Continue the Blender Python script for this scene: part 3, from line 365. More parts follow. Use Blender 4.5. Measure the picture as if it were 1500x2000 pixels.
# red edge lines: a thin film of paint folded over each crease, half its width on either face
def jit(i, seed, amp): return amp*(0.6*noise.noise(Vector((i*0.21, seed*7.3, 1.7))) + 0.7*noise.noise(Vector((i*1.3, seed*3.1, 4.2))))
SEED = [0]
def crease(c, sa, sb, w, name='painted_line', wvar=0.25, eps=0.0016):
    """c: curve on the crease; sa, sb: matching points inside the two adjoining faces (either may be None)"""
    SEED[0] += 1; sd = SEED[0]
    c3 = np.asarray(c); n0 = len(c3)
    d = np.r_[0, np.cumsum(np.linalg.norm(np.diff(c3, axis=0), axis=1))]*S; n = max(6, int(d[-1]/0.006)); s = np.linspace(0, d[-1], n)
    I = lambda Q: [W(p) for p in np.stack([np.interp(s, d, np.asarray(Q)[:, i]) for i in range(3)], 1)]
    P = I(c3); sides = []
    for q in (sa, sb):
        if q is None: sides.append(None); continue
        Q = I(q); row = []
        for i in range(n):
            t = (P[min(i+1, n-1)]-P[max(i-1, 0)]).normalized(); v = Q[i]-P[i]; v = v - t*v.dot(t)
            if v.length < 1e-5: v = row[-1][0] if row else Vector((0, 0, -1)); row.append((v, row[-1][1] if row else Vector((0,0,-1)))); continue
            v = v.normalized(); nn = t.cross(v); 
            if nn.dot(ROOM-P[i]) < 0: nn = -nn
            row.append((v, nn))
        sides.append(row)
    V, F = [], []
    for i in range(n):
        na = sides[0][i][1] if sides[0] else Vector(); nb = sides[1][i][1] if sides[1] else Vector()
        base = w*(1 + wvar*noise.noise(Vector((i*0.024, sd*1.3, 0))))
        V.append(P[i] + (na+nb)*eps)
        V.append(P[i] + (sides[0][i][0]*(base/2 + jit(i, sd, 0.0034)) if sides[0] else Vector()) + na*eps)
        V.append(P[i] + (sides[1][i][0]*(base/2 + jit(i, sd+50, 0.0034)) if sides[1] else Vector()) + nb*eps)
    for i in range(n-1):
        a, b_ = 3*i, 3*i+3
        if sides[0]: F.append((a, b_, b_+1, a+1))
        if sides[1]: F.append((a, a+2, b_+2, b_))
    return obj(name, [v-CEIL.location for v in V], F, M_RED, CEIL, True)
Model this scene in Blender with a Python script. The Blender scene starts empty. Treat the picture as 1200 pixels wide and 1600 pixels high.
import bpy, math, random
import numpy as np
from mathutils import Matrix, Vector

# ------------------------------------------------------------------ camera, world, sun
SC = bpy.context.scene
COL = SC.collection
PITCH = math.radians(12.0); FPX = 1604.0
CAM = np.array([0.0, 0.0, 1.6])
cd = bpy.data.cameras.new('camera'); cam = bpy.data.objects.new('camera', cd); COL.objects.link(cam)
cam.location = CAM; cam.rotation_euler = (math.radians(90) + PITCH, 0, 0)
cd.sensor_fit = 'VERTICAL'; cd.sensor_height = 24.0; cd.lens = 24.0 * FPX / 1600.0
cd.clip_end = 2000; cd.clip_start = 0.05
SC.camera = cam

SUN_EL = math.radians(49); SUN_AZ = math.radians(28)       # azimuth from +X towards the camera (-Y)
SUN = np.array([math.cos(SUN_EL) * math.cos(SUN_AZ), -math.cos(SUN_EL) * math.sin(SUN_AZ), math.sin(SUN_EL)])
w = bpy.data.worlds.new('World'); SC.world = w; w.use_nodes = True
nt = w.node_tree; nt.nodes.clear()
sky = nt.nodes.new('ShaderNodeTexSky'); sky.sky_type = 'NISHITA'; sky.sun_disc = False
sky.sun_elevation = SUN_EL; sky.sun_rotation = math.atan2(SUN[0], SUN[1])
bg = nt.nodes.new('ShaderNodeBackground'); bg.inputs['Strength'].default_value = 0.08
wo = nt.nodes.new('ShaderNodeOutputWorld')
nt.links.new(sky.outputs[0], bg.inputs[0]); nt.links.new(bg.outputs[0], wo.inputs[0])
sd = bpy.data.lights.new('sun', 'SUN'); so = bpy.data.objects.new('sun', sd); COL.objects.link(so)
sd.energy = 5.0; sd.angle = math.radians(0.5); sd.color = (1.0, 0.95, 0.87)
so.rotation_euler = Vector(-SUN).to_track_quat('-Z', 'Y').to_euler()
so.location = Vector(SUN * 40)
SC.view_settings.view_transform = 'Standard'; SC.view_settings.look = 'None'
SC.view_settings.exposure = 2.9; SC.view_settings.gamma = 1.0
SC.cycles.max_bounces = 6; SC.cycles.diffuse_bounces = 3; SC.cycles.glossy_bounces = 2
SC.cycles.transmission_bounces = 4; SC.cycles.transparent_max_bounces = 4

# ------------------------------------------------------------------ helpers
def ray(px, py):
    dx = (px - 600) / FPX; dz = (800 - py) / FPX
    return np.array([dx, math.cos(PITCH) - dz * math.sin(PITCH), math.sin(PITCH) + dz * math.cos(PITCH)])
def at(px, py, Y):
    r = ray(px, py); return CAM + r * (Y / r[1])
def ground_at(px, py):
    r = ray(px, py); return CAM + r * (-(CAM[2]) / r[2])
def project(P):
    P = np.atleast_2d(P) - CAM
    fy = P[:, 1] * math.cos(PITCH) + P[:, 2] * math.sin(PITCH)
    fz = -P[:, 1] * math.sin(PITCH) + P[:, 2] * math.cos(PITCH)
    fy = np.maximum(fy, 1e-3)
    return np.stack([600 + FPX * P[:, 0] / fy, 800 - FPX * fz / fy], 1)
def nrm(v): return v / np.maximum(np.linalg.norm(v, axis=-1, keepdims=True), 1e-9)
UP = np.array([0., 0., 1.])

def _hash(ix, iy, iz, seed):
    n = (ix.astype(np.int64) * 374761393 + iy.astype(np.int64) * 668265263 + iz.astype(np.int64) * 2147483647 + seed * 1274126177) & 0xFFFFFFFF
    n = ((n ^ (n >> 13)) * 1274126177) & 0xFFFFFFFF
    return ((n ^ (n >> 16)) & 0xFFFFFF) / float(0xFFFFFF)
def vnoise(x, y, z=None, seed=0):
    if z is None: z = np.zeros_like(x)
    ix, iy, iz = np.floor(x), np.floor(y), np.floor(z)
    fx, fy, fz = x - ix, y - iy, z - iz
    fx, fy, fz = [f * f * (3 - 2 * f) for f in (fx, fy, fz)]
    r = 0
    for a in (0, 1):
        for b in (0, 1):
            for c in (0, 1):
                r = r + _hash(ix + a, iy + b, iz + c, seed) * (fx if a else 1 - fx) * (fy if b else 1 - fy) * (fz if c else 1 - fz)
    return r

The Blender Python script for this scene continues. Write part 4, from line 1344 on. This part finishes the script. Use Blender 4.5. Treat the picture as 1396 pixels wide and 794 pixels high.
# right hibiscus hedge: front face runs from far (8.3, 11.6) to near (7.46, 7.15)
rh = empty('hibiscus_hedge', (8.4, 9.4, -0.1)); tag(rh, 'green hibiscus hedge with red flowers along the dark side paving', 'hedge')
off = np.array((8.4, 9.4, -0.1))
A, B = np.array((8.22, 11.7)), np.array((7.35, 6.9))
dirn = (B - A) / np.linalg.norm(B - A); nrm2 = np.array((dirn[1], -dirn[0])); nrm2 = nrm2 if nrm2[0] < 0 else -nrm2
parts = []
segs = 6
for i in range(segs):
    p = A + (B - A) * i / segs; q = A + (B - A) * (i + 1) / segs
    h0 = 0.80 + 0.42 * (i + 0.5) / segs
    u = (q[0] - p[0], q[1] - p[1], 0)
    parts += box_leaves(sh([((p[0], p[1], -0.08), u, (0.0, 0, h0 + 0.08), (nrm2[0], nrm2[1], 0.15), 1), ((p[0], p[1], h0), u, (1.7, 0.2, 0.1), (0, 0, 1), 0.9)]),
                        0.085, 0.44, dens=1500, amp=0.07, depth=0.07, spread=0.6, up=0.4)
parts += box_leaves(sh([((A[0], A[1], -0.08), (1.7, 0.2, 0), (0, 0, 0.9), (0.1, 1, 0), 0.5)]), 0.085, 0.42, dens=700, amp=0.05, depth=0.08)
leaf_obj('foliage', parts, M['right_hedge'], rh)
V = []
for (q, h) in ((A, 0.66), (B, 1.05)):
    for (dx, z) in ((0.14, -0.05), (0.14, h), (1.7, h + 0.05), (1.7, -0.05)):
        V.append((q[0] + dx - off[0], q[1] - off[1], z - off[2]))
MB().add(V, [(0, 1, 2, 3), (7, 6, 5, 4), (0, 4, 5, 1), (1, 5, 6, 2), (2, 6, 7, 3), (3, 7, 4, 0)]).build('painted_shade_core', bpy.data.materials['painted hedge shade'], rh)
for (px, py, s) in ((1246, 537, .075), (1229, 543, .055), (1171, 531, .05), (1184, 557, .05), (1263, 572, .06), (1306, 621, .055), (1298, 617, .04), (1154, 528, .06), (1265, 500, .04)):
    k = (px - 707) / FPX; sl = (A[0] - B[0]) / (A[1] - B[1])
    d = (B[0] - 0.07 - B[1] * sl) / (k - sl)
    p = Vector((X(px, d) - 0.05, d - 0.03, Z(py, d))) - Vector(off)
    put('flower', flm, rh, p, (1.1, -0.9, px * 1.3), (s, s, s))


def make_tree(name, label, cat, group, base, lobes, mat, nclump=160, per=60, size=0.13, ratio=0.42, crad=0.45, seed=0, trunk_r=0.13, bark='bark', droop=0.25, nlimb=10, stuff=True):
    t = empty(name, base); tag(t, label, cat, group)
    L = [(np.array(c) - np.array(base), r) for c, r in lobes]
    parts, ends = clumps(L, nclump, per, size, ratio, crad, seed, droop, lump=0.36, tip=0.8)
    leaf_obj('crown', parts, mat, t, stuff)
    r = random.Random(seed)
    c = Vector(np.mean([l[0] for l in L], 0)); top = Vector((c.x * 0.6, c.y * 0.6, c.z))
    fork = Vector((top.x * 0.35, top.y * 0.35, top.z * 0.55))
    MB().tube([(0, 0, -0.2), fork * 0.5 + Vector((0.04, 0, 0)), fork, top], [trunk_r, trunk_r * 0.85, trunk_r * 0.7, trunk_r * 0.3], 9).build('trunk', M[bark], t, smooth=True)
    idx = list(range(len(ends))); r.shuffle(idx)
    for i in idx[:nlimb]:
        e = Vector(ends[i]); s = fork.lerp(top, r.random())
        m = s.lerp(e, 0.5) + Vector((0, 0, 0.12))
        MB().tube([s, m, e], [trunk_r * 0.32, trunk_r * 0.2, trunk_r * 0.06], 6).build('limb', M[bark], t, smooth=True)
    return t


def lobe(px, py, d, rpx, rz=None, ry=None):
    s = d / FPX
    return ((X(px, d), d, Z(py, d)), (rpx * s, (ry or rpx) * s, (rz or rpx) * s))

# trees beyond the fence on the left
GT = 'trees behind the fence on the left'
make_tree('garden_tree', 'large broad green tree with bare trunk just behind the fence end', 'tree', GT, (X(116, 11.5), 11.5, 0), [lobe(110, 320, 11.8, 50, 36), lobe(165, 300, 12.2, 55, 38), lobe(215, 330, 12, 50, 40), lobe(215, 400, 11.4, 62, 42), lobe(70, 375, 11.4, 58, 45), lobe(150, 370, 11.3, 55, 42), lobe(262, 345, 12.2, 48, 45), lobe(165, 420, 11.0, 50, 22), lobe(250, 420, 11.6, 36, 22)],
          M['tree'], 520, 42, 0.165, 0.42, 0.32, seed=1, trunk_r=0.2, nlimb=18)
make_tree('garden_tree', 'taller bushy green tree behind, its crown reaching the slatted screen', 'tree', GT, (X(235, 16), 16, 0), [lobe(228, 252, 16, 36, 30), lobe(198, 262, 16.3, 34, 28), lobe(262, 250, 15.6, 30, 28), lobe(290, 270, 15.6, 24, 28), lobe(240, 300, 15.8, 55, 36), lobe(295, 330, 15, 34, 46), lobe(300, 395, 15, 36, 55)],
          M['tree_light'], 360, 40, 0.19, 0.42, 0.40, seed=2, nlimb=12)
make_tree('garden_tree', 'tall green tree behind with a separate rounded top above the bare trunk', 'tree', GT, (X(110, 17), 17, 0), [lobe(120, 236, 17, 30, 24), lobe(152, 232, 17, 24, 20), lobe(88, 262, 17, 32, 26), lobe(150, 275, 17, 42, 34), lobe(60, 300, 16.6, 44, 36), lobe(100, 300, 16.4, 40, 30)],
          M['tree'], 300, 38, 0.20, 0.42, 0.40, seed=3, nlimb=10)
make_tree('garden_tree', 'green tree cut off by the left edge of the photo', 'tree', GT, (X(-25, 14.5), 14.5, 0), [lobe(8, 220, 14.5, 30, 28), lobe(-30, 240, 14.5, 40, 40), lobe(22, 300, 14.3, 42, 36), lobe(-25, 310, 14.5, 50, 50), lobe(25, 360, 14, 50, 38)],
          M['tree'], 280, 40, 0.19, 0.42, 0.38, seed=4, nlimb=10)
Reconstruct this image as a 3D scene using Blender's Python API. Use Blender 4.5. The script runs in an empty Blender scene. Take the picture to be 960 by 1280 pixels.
━━━━━━━━━━━━━━━━
▸ **Work instructions**: From the records above, copy out the line with "Model this scene", the line with "SC.camera = cam", and every line between them, word for word.

▸ **Answer to the task**:
Model this scene in Blender with a Python script. The Blender scene starts empty. Treat the picture as 1200 pixels wide and 1600 pixels high.
import bpy, math, random
import numpy as np
from mathutils import Matrix, Vector

# ------------------------------------------------------------------ camera, world, sun
SC = bpy.context.scene
COL = SC.collection
PITCH = math.radians(12.0); FPX = 1604.0
CAM = np.array([0.0, 0.0, 1.6])
cd = bpy.data.cameras.new('camera'); cam = bpy.data.objects.new('camera', cd); COL.objects.link(cam)
cam.location = CAM; cam.rotation_euler = (math.radians(90) + PITCH, 0, 0)
cd.sensor_fit = 'VERTICAL'; cd.sensor_height = 24.0; cd.lens = 24.0 * FPX / 1600.0
cd.clip_end = 2000; cd.clip_start = 0.05
SC.camera = cam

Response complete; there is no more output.